Opening a dedicated bank account for your Solo 401k Trust is what gives you “Checkbook Control”, that is, check-writing abilities to transact with your Solo 401k.

While it’s true you can open a Solo 401k trust bank account just about anywhere, you might find certain banks easier to work with than others.

We have preferred banks and bankers we’ve trained over the years to make the process simple and quick. Think about this like hitting the “easy” button.  Our preferred banks and bankers know how to open the 401k trust account swiftly, maintain it simply, and won’t charge bank fees to Nabers clients. 

If you choose not to use one of our recommended banks or bankers, review our helpful checklist on what you might need to bring to your local bank or credit union, so you can get the account open, fund your Solo 401k and start investing!

Remember: The bank account will be in the name of your 401k trust, using your new 401k trust tax ID number. The account is not in your name, and don’t use your social or business EIN.

 You might be asked to produce any (or all) of the following documents:

  1. Solo 401k Adoption Agreement

  2. Two [2] forms of ID (driver license, passport, birth certificate, etc.)

  3. Solo 401k Trust Agreement

  4. Solo 401k Trust EIN Letter

  5. Beneficiary Designation

  6. Certificate of Trust (these certificates vary bank to bank and state to state – you should have everything needed in the Trust Agreement to complete a certificate of trust if the bank has one. If they don’t have one, they should be able to extract all necessary information from your Solo 401k Trust Agreement)

Helpful tips:

  1. Not all banks and bankers are familiar with self-directed retirement accounts, and might even tell you that you’re not allowed to be the trustee of your own retirement account assets. This is simply not true as evidenced by the IRS-approved documents you now have. Instead of trying to educate your banker, keep things simple – you are opening a trust checking account.That way you won’t accidentally alarm any banker by saying the “R” word (retirement account).

  2. Your trust is not a business or personal trust. It is also neither revocable nor irrevocable. It does not need to be registered with the state or at the federal level. Your trust is a private instrument.

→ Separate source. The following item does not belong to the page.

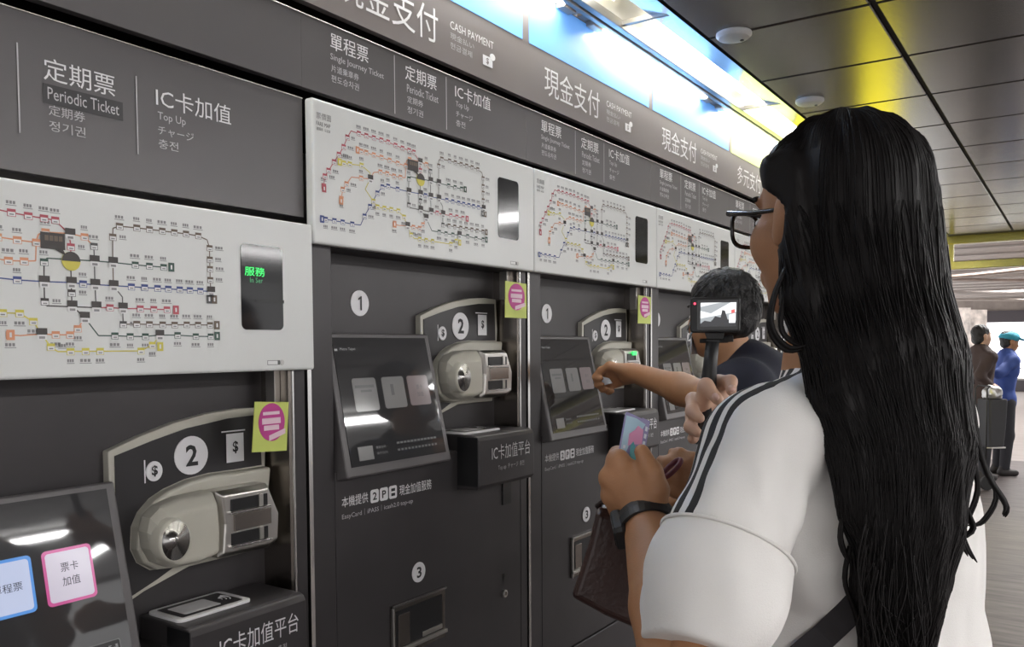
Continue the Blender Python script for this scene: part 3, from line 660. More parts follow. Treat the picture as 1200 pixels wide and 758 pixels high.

  3. Open a non-interest bearing account (0% interest). While this might seem counterintuitive at first, consider that most accounting today is fully automated. If your 401k trust bank account earns interest, a 1099-INT will typically be automatically generated by the bank accounting system, and one copy will be submitted to the IRS. You’ll then have to explain to the IRS why your tax-deferred entity received a 1099-INT and why it doesn’t really owe any taxes. This is confusing for you, the bank, and complicated to unwind with the IRS. Keep things simple. Let your investments grow your wealth and don’t rely on the tiny fraction of a percent from the bank account.